After that [...+The Buildings They Are Sleeping Now] is almost a relief and the second half does shift in subtle ways away from the direct confrontational outbursts of the first. But in the deep noise of the opening half’s closing moments, the listener is invited to reflect on where things end. Closure is not always so neat and straightforward and the echoes of the traumatic assault of WP&FF linger. Take a deep breath.
After such a dramatic first half the opening movement of Sleep titled Murray Ostril: '...They Don't Sleep Anymore on the Beach...' - seems almost too simple. It’s a recording without any political or theological angst. It’s just nostalgia but doesn’t make the past into something that must be returned to, rather the vision of history becomes the means for us to understand the present and the future at the same time. The past as recalled here is hauntological - “I remember how things used to be/I feel very bad’ says Murray. How much have we lost? This is something that I’ve written about before, but the present is marked by a collapse of the possible. Things that we once had disappeared, sacrificed on the altar of neoliberal necessity and then to speak of them again is, in some way, to be a utopian. The past is gone, and the future is cancelled - sleeping on Coney Island Beach becomes just one more of those things which have been removed from the realm of the possible.

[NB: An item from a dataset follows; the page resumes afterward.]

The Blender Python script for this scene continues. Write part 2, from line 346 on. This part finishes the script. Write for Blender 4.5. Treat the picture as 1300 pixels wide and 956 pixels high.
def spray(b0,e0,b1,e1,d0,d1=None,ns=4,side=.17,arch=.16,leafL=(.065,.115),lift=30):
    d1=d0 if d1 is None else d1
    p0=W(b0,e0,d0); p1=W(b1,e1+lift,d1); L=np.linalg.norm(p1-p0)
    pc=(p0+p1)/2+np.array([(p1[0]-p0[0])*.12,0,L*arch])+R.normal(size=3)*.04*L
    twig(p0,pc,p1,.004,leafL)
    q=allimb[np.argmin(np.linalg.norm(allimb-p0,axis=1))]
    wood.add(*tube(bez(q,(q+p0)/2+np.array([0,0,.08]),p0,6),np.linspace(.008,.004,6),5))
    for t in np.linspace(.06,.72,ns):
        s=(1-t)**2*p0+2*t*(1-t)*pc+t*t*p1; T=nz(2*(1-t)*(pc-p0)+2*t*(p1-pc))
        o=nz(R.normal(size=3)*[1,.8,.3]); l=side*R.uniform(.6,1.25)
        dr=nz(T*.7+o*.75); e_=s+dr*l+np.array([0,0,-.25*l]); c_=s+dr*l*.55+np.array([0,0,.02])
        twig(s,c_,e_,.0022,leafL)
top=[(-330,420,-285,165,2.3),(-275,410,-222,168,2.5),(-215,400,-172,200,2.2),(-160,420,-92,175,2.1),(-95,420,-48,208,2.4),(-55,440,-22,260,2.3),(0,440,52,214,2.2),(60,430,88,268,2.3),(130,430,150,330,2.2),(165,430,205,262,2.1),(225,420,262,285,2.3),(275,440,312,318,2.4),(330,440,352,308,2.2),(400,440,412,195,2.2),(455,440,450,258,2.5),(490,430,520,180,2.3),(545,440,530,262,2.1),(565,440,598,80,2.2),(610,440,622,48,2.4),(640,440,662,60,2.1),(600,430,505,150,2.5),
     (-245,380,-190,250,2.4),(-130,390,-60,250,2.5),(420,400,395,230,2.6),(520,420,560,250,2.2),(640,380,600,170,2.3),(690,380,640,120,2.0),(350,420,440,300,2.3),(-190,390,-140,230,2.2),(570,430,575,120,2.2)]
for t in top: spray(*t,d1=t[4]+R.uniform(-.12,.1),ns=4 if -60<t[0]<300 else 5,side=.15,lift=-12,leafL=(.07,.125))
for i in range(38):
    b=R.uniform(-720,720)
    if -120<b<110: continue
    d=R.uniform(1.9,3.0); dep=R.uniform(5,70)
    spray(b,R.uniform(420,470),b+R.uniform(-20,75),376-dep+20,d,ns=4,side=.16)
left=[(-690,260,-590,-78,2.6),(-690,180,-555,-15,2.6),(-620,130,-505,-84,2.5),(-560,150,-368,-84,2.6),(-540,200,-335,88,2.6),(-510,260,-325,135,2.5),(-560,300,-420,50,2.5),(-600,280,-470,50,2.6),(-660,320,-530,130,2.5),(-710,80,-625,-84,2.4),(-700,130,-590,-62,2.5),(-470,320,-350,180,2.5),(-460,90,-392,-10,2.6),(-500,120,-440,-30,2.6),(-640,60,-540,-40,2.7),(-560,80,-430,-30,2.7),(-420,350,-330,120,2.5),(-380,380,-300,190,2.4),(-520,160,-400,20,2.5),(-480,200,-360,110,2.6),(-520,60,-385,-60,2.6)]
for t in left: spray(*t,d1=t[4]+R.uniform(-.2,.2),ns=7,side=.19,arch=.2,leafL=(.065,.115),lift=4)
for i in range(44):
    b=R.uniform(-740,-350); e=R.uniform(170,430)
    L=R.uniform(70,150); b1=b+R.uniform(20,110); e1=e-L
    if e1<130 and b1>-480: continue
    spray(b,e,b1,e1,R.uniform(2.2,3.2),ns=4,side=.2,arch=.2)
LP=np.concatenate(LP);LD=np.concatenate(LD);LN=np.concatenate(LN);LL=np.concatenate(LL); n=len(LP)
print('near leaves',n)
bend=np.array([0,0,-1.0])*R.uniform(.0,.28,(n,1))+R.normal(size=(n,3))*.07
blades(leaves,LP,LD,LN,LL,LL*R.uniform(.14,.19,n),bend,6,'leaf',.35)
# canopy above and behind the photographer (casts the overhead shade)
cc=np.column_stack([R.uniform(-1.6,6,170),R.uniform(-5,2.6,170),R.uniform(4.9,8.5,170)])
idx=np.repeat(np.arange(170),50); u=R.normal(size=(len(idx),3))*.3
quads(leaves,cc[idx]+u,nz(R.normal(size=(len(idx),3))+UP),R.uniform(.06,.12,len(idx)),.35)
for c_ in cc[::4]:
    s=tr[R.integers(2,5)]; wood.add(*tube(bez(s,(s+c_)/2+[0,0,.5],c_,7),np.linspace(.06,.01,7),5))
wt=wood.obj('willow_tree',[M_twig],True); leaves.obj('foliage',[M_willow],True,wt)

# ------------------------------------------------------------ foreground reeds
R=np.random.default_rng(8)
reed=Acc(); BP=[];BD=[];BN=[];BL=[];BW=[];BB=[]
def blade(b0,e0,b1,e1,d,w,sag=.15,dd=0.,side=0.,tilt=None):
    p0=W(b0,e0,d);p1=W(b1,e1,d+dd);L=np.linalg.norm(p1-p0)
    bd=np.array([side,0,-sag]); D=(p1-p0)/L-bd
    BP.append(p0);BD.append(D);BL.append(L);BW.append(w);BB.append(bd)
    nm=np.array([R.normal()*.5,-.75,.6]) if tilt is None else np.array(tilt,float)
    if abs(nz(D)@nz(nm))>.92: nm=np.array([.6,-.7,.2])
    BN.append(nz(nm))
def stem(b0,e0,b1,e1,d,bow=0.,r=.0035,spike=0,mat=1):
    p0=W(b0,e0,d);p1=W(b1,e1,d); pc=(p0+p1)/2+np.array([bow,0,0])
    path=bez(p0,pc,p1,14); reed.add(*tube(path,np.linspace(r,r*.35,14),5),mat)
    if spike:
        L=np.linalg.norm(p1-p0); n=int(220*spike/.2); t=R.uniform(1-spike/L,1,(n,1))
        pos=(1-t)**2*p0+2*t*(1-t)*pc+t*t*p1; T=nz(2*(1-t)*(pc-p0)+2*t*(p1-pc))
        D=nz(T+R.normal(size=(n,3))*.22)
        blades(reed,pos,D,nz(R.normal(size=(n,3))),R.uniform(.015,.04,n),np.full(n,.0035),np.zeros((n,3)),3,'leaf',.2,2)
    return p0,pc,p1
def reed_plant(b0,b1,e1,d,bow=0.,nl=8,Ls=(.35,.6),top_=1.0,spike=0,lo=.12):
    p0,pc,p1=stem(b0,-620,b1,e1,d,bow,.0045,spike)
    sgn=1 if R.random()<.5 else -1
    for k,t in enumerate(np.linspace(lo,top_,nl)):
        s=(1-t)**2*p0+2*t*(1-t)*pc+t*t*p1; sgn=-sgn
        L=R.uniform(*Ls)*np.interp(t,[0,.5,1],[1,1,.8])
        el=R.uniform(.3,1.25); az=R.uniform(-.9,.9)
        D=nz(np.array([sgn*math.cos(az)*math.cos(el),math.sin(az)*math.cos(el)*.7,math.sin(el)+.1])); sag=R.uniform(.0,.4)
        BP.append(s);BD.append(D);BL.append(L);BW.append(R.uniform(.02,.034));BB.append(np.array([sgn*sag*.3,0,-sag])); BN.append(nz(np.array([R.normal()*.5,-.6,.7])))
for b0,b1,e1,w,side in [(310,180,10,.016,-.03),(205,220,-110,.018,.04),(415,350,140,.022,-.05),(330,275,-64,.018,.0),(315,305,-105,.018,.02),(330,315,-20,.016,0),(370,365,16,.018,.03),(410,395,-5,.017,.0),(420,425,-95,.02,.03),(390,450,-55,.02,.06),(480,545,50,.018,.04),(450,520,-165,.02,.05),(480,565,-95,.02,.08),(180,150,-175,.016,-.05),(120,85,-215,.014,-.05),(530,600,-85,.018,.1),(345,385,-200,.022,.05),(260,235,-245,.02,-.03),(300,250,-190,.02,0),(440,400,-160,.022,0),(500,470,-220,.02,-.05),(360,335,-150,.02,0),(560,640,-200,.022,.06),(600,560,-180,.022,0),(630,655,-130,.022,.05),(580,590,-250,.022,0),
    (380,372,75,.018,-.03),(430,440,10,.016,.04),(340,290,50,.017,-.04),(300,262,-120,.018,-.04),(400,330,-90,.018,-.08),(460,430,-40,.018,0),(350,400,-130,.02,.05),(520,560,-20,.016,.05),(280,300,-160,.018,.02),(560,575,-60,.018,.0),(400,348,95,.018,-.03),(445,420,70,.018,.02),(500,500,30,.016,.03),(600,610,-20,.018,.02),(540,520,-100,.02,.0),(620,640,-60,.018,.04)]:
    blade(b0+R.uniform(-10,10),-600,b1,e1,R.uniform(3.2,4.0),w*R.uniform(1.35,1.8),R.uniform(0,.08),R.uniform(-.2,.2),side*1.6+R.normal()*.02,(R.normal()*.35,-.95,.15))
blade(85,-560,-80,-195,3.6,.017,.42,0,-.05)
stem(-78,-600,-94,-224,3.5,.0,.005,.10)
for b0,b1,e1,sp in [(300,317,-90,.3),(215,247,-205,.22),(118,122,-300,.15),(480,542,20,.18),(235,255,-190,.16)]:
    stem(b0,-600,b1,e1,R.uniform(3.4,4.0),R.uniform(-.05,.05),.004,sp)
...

Unsurprisingly then, the next movement, Monheim thrums with a kind of melancholia. There is thunder in the distance and the whole thing feels deeply mournful. More screwdrivered guitar return and build in intensity over military-style percussion - a funeral dirge that turns into a scream. Yet one thing that is always so impressive about Godspeed is that the group always has the capacity to do something new. Just when it would be easy to see them as wallowing into a hipster miserabilism something like Broken Windows, Locks of Love Pt. III comes in. Starting with chimes, it’s almost delicate, punctuated by surprising drumming patterns it solidifies into a noise that is damn near danceable. It is by far the most optimistic moment on the album and genuinely joyful. Not for nothing in the Pitchfork review of the album does it say that “Part of you will say: why can't it all be like this?” There is more to the world than a nightmare - intimate togetherness that marks those struggles for a new kind of collective subject. Once again, their music poses the question of what signals might we pick up when we lift our skinny fists like antennas to the heavens.

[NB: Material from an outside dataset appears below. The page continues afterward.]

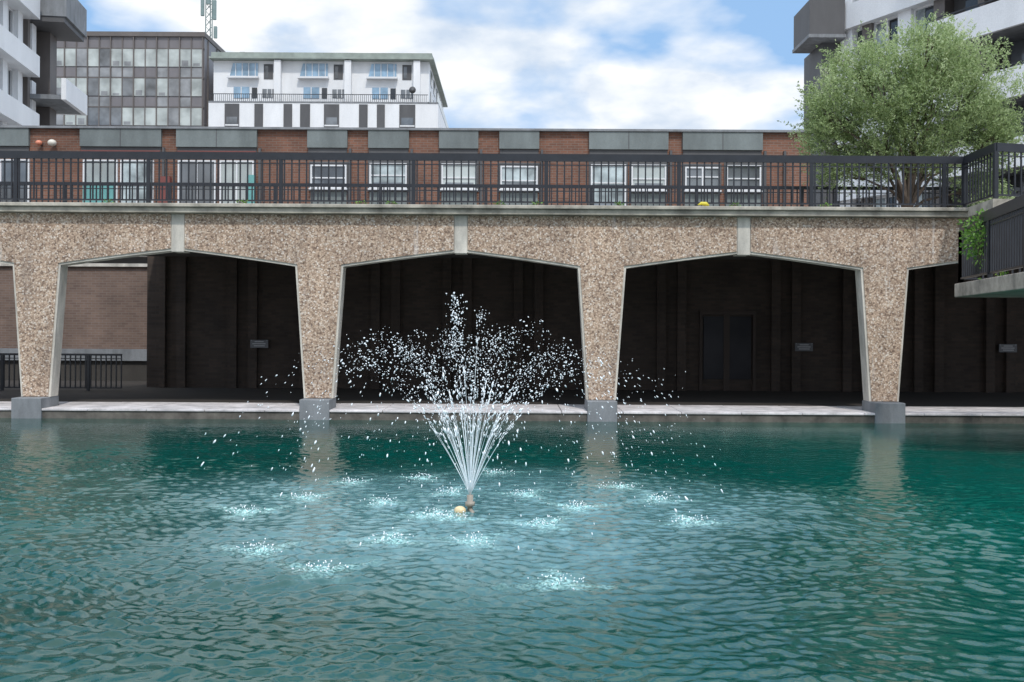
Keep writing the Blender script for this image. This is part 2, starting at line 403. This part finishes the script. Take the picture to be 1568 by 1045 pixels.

Moya Sings 'Baby-O'... starts with a traditional folk tune, as the group return back to the flotsam and debris of history. Perhaps those street recordings can be seen in the context of GY!BE as Gothic Marxists, recuperating the debris of the past not as something that has to be overcome but something that can reveal a possible future here among us. Yet in this track, the past is swallowed by processed machine noises. Understood this way then, I came to appreciate the movement titled She Dreamt She Was a Bulldozer, She Dreamt She Was Alone in an Empty Field. It’s redolent with bursts of joyful noise, dipping in and out, like sunlight, a kind of ambient happiness. An instrument of labour dreaming of freedom from labour - what do you dream of asks GY!BE and what could be more utopian, more perfect, than a dream of a rural idyll, a space in which we no longer need to concrete over the world and can, at last, be free to enjoy it.